Set down the data below from its first line to the line holding "S.camera = cam", inclusive; omit all pictures.

┌────────

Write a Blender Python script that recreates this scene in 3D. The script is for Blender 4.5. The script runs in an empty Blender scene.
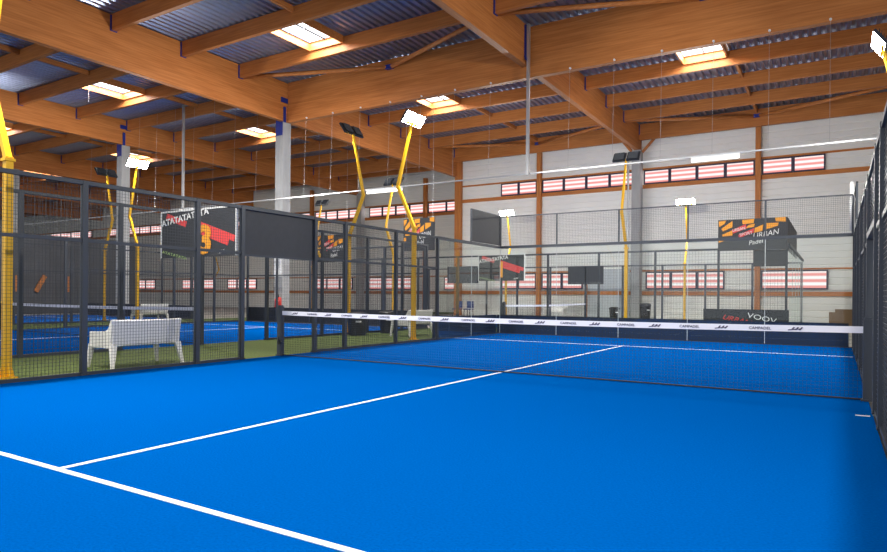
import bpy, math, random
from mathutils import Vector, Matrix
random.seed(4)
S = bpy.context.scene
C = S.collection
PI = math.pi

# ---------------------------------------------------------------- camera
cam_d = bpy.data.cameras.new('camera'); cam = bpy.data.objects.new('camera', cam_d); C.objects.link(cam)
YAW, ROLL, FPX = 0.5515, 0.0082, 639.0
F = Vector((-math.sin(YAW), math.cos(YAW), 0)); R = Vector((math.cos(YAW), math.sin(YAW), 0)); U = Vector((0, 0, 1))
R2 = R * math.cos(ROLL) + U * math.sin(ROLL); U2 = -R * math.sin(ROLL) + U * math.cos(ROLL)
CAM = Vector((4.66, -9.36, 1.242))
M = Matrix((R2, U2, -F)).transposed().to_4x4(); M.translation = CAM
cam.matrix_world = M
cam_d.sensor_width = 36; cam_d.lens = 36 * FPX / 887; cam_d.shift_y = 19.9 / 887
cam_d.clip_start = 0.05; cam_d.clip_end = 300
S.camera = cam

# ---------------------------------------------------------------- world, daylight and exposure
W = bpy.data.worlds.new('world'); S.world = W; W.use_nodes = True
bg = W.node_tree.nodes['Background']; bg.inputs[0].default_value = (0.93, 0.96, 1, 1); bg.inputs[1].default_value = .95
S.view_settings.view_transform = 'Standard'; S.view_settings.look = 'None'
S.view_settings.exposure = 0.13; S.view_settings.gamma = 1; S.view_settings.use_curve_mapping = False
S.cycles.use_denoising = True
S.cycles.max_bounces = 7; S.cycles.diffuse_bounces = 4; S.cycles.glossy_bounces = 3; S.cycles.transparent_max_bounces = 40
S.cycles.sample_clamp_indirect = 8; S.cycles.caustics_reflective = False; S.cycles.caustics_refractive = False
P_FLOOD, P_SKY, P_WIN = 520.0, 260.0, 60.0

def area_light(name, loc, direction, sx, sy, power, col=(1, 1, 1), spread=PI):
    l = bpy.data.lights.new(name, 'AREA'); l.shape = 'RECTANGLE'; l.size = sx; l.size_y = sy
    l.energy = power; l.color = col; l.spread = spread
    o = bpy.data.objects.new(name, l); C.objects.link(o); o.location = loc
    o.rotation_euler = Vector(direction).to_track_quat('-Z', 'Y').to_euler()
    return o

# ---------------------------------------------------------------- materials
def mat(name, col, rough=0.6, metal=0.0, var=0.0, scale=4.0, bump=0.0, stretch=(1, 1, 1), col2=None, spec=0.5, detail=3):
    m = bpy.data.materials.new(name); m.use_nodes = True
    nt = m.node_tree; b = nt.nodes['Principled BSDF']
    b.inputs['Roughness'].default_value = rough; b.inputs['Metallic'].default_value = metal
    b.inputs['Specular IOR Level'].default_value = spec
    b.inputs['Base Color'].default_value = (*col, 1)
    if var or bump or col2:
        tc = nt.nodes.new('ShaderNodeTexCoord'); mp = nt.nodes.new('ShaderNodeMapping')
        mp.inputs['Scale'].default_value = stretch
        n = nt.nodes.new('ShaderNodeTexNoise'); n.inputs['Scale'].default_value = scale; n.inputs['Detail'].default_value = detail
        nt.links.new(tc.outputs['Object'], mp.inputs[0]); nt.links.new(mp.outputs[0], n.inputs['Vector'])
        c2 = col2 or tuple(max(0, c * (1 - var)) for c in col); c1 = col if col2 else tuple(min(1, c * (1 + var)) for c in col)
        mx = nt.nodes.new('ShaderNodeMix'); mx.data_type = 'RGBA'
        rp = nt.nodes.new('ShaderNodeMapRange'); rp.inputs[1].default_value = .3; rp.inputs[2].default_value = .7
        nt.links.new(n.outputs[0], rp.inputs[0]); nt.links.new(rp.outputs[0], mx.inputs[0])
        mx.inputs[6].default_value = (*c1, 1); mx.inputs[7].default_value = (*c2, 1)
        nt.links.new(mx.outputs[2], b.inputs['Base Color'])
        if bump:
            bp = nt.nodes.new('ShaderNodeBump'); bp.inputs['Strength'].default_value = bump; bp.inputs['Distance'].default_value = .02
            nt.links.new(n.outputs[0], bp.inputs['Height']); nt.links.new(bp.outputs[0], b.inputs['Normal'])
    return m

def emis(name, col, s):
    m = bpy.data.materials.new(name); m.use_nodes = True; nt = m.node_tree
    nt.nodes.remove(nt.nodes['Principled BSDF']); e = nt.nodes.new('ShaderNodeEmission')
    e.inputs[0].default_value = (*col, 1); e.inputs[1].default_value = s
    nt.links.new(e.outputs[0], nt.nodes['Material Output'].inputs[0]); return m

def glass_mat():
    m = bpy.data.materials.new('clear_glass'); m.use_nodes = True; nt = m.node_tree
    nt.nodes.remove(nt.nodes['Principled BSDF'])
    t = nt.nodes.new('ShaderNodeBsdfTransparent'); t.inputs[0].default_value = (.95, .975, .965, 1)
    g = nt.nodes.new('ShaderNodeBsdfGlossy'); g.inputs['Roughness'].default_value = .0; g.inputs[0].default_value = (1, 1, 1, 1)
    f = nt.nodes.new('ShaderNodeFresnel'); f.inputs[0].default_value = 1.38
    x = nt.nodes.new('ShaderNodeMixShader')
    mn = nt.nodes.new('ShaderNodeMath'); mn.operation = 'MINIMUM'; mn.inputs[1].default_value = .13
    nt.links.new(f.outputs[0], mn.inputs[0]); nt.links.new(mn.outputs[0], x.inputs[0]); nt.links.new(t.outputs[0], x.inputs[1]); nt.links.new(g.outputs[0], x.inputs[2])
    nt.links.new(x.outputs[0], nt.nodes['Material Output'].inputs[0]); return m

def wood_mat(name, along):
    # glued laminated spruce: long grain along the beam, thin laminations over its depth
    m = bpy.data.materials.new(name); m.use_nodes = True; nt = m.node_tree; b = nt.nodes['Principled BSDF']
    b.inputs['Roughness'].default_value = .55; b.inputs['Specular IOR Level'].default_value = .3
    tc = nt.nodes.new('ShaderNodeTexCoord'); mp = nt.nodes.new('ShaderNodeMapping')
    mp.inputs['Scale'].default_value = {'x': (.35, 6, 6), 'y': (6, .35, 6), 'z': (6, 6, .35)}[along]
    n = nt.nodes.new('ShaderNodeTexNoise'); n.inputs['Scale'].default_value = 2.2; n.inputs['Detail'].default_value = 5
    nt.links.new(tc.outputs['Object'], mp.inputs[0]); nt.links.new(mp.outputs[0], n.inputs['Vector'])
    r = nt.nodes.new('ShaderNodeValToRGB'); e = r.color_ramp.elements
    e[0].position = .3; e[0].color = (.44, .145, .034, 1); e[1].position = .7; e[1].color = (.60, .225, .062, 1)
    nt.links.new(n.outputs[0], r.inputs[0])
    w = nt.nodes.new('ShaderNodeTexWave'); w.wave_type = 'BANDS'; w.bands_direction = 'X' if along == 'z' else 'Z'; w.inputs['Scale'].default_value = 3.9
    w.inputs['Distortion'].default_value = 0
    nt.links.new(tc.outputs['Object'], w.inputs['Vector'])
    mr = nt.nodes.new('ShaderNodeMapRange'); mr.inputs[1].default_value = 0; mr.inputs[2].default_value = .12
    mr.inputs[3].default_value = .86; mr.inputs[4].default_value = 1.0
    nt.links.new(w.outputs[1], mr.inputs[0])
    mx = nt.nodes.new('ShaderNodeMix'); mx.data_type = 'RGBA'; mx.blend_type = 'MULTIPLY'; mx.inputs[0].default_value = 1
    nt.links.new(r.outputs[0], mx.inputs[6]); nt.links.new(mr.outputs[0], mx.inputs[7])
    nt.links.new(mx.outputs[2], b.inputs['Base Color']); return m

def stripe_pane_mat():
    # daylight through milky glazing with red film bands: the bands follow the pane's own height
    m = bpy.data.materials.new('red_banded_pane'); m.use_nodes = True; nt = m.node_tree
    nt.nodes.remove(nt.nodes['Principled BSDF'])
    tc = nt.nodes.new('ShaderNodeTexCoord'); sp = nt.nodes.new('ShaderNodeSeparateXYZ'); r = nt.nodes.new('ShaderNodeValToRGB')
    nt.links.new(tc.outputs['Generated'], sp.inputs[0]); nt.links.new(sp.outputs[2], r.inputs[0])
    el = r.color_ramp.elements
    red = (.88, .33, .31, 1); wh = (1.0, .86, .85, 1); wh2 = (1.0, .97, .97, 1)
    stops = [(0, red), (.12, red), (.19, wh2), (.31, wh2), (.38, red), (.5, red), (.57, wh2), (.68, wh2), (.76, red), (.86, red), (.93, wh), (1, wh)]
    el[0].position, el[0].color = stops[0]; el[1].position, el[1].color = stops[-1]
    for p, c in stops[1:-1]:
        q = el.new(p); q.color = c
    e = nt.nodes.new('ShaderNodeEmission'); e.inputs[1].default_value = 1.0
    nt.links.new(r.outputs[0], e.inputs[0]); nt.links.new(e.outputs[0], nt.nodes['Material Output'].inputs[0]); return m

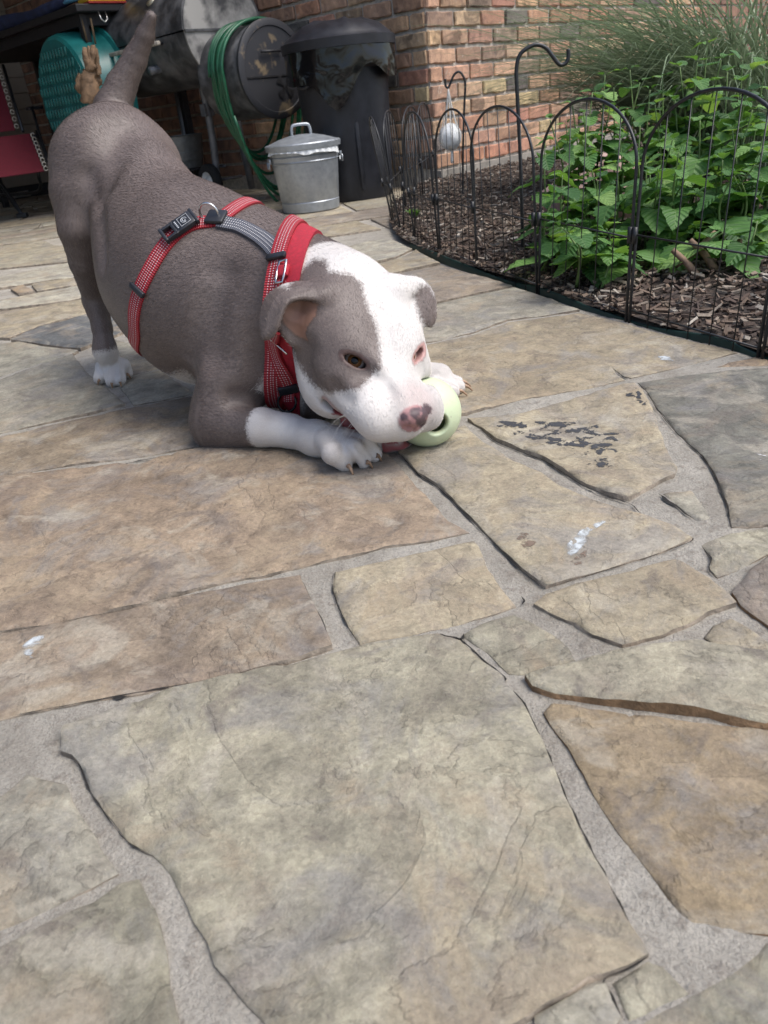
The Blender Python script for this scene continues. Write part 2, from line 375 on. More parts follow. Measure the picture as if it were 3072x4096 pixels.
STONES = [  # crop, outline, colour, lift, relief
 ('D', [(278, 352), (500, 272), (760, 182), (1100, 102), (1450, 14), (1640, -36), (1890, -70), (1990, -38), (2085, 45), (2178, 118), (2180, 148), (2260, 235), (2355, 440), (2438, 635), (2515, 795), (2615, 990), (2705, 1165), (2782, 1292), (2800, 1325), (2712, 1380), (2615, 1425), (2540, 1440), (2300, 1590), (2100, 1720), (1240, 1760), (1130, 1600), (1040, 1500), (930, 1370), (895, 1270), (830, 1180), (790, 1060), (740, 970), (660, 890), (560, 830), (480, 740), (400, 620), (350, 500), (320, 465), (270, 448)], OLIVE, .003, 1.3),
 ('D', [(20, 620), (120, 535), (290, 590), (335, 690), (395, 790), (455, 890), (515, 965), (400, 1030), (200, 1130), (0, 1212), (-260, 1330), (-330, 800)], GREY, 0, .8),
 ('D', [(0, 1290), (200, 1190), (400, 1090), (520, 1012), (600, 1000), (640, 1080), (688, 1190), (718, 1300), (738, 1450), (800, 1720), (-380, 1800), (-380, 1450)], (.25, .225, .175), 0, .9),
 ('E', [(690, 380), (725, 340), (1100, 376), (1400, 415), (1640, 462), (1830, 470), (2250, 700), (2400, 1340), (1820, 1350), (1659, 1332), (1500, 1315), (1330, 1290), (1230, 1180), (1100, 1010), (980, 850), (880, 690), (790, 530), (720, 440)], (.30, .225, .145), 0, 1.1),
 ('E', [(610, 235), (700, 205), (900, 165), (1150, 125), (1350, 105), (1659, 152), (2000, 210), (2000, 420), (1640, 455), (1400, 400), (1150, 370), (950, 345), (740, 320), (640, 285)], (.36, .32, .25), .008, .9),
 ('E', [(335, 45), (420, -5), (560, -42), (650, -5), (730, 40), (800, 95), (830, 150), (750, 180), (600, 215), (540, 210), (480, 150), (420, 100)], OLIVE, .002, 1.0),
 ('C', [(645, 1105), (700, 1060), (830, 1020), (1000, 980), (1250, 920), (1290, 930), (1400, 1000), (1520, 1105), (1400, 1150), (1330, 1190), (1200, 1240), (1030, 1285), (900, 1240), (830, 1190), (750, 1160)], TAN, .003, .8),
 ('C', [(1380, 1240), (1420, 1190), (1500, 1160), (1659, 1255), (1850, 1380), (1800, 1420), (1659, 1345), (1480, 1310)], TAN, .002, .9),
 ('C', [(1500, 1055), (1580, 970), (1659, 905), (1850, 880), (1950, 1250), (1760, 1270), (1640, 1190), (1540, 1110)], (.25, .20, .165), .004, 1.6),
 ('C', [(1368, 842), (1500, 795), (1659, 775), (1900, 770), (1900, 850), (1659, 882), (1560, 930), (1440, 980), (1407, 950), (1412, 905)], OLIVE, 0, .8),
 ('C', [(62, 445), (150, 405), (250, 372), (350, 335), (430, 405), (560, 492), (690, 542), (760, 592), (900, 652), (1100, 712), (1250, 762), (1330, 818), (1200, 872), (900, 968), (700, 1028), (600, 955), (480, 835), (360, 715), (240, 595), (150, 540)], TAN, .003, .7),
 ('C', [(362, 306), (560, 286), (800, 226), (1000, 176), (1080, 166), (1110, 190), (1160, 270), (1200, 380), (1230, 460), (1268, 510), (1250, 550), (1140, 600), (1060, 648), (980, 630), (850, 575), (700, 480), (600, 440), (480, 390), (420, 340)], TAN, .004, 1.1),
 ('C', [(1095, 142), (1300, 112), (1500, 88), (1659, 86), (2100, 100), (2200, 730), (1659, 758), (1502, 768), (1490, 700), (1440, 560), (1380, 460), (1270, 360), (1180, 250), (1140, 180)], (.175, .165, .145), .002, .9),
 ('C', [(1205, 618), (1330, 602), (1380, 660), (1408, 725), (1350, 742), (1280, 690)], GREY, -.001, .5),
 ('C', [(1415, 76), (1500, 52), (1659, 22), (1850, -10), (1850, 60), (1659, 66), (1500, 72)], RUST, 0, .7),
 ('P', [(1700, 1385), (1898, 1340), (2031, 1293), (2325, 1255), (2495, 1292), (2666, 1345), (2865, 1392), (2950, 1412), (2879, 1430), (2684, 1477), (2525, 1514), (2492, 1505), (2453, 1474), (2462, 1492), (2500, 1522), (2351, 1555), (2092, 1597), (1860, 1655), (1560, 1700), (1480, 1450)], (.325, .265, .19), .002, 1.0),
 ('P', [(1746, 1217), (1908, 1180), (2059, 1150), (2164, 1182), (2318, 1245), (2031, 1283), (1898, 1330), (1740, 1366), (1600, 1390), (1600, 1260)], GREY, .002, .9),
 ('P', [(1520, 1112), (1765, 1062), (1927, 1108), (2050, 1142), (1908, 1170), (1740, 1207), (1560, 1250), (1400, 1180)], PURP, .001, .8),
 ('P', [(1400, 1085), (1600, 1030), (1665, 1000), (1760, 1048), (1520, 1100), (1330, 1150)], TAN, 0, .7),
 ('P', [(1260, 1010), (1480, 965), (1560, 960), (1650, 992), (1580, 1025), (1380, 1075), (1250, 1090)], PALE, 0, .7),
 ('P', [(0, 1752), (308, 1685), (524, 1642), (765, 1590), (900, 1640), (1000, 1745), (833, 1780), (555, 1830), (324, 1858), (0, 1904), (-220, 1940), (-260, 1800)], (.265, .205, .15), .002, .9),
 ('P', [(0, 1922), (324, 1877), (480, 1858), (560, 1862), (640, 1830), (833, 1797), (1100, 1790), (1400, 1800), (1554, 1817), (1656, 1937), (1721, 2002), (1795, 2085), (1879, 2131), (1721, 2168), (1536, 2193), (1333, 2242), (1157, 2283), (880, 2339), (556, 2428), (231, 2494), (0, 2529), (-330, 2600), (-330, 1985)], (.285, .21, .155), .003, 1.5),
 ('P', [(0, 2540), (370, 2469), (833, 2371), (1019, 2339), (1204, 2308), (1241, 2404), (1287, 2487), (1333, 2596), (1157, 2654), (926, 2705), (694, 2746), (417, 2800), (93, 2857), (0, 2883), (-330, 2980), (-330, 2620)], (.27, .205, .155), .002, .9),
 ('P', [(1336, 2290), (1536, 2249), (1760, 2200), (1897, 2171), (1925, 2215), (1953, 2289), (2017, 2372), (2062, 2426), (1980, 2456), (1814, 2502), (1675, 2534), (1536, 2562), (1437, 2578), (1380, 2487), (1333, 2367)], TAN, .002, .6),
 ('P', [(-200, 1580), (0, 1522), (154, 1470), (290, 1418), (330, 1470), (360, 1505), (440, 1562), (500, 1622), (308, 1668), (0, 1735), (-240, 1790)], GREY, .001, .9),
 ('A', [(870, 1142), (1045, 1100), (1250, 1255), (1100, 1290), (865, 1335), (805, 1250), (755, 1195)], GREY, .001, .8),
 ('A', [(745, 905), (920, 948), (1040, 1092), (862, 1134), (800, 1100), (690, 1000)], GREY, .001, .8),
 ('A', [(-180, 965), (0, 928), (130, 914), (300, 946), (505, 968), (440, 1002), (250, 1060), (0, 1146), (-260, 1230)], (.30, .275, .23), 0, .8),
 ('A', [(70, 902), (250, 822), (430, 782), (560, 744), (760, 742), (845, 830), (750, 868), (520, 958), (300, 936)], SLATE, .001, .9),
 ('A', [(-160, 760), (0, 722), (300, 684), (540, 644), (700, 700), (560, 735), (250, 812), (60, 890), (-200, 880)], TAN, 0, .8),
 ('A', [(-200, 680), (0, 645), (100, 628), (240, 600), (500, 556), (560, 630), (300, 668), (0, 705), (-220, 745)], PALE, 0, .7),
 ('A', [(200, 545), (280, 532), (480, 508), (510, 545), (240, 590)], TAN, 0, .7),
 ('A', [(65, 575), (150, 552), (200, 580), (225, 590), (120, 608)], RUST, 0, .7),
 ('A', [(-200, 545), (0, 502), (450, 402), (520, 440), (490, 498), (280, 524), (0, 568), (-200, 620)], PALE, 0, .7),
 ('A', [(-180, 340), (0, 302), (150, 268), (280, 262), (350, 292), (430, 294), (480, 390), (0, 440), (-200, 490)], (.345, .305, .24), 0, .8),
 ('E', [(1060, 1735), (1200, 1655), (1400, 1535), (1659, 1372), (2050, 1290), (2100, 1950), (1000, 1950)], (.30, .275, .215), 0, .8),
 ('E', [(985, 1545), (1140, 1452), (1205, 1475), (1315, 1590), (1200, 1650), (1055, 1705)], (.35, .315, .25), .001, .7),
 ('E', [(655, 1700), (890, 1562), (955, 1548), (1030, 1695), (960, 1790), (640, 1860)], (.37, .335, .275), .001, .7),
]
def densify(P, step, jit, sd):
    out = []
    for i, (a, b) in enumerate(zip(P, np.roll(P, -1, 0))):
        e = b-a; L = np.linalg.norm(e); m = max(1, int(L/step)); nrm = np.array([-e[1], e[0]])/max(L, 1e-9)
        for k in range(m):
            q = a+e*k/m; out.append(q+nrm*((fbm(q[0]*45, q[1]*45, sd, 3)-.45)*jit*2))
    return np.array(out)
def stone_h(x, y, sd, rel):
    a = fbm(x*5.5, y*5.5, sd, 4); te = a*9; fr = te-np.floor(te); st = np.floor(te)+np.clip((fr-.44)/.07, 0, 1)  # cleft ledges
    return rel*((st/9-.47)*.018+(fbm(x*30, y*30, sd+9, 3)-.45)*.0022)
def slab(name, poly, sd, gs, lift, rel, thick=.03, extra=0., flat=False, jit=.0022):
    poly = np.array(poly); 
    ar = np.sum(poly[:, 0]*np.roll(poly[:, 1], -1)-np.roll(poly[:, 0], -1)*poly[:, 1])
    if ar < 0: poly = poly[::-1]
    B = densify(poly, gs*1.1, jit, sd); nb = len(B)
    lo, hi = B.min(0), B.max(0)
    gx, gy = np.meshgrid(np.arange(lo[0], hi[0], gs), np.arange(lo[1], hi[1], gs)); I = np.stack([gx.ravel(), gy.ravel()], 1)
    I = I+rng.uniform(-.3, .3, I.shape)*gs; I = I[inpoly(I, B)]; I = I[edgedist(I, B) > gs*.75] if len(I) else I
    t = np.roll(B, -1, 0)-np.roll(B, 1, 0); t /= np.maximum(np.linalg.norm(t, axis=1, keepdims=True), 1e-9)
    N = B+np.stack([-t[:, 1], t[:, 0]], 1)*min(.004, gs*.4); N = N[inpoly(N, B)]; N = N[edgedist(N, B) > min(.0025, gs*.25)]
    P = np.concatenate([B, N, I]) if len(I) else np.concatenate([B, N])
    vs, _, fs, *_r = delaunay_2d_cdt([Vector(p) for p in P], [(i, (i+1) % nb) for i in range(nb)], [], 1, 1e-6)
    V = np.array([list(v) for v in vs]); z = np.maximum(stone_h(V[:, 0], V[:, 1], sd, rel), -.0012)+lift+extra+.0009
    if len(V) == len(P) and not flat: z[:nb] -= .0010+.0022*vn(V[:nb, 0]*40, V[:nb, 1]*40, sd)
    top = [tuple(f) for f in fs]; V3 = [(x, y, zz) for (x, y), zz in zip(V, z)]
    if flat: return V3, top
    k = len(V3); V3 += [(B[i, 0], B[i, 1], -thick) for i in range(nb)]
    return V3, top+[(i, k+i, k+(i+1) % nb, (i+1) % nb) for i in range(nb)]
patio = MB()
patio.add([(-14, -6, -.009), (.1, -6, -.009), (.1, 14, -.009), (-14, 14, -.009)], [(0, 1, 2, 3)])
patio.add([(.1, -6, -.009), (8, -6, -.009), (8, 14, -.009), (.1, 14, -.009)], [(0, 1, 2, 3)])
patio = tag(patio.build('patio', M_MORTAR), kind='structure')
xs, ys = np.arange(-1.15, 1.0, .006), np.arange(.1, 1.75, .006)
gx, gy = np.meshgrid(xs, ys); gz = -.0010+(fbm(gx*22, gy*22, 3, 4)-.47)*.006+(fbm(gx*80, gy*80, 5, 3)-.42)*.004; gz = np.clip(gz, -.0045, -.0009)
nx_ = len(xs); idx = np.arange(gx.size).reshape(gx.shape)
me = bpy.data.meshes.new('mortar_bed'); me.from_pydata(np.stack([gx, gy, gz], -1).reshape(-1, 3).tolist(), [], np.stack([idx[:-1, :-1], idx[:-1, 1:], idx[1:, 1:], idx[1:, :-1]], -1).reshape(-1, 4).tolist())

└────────

◆ **Complete response**:
Write a Blender Python script that recreates this scene in 3D. The script is for Blender 4.5. The script runs in an empty Blender scene.
import bpy, math, random
from mathutils import Vector, Matrix
random.seed(4)
S = bpy.context.scene
C = S.collection
PI = math.pi

# ---------------------------------------------------------------- camera
cam_d = bpy.data.cameras.new('camera'); cam = bpy.data.objects.new('camera', cam_d); C.objects.link(cam)
YAW, ROLL, FPX = 0.5515, 0.0082, 639.0
F = Vector((-math.sin(YAW), math.cos(YAW), 0)); R = Vector((math.cos(YAW), math.sin(YAW), 0)); U = Vector((0, 0, 1))
R2 = R * math.cos(ROLL) + U * math.sin(ROLL); U2 = -R * math.sin(ROLL) + U * math.cos(ROLL)
CAM = Vector((4.66, -9.36, 1.242))
M = Matrix((R2, U2, -F)).transposed().to_4x4(); M.translation = CAM
cam.matrix_world = M
cam_d.sensor_width = 36; cam_d.lens = 36 * FPX / 887; cam_d.shift_y = 19.9 / 887
cam_d.clip_start = 0.05; cam_d.clip_end = 300
S.camera = cam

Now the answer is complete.